Futuristic fantasy. In a Dystopian future worldwide pollution has caused infertility. People live in back to basics religious fundamentalist communes, where women are forced to breed with the leaders. The ideas behind the story are interesting, but the program in fact dwells in female bodily functions much of the time. Ostensibly this is a sci-fi, but having seen 7 episodes, I would categorise it as misogynistic porn, even though there is no nudity. There is a persistent preoccupation with pregnancy, menstruation, rape and abuse of women. The abuse may be being inflicted by other women, but that doesn't make it any more acceptable. I don't know what kind of audience this program is aimed at, but I am starting to feel a little queasy.
As a big fan of Margaret Atwood's novel, I was always going to be a little edgy about a long adaptation - and, for that matter, one that was aiming for a second series. But I've enjoyed watching Elisabeth Moss in the title role and many (though not all) of the additional pieces of storyline worked well for me. Of course, you have to be into the premise of watching a dystopian fertility horror story played out in high definition - so it won't be for everyone, but I would love to see the novel Oryx and Crake given the same treatment.
The Handmaid’s Tale dabbles in a truly chilling bit of speculative and dystopian fiction. The dark future finds America transforming into the totalitarian state of Gilead. This world came about of the infertility of the world and the desperation of powerful forces to ensure the survival of the human race. Those in power, however, are not doing so through some moral imperative but through religious dogma and in the name of traditional values. In other words, the world went backward and women are now second-class citizens by the elite.
Elizabeth Moss plays the woman known as June. She was once a wife and mother. But when the revolution came, she was captured and forced to become a Handmaid, a woman who is forced to bear children for the state. As such, she is forced to stay in the home of a powerful individual and birth a child that she will give up to the family, against her will. June is also given a new name, Offred, named after the housemaster she will supply a child towards. She converses with other Handmaids. Some are seeking a revolution, while others keep their heads low and others simply lose their mind and become suicidal.

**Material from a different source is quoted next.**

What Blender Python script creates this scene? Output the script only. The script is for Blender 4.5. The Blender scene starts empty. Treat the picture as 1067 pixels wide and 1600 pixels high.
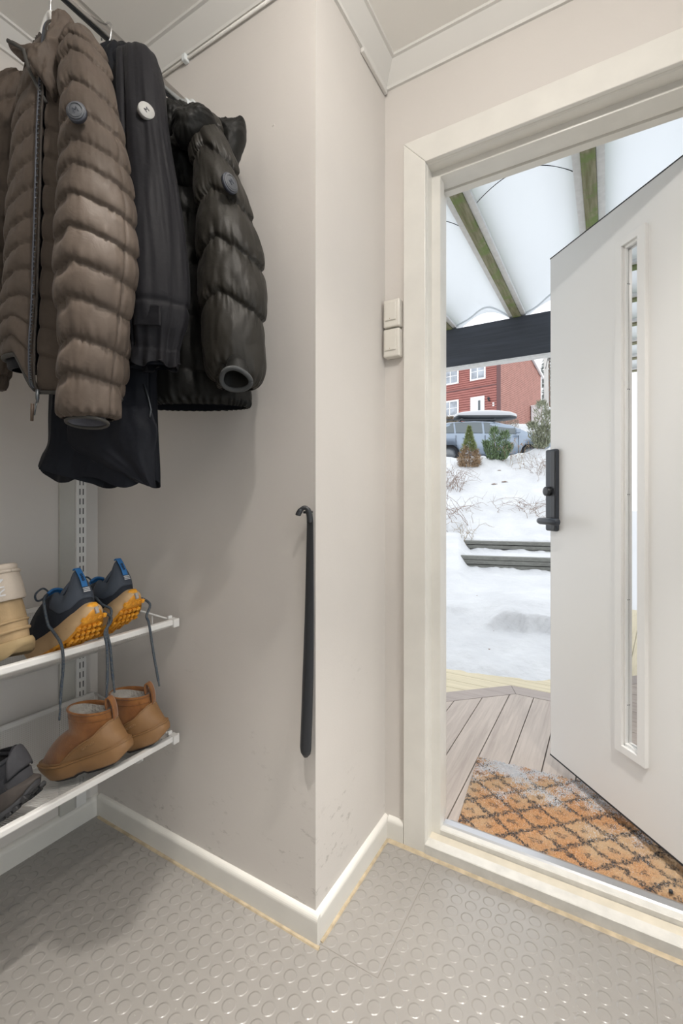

The season is told non-linearly, shifting between the rise of such a state and June’s somber existence that follows. I really dug the way this show chooses to explain its world slowly through bits and pieces. Think of how lackluster it would be if the show just had a text prologue about how religious whackos bombed the pillars of government and instituted unethical policies regarding women. We instead see how it was more than just that one event but a series of compounding forces, where women were scowled at by men and spoke openly about women would be happier if they were out of the workforce.
There’s been some criticism that The Handmaid’s Tale seems too fantastical to happen but this ignores the bigger point about such a dystopian story. Nobody talks about 1984 as being some inaccurate presentation of history just because the year it references didn’t bring about the exact duplicate of Oceania. Everybody talks about how its aspects of double-think and invasive security have threatened critical theory and thought. It has now become shorthand in referring to totalitarian states with stripped freedoms of thought and opinion to simply compare to 1984 or declare it Orwellian based on the author George Orwell. So why shouldn’t Handmaid’s Tale also become shorthand for women’s rights?
The timing of the series couldn’t have been more poignant. The show debuted not long after Donald Trump was sworn in as the US President and, sure enough, certain rights of women have stripped away. It is not illegal to get an abortion in certain parts of the South. It is not illegal to seek transgender treatment in certain states, even if you’re an adult. It is now easier than ever to discriminate against the LGBT community considering Trump banned transgender people from the military, an action that those within the military have bought back against. Because of all this, protests started to crop up of women in Handmaid’s Tale uniforms, signifying the dark future we could be headed towards.
The first season finds a perfect balance of dread and despair, tinged with sparkles of hope in June’s small acts of defiance. We get to know a lot of the characters and their sordid affairs. We see how the elite are deeply flawed beyond just their blind faith in everything being God’s will. The show is packed with great drama and an angering depiction of the elite’s grip on the rights of those who don’t comply with the religious right’s fanatical vision of the world. For aiming at such unnerving provocation, The Handmaid’s Tale gets the job done while still being some of the finest television produced in the 2010s.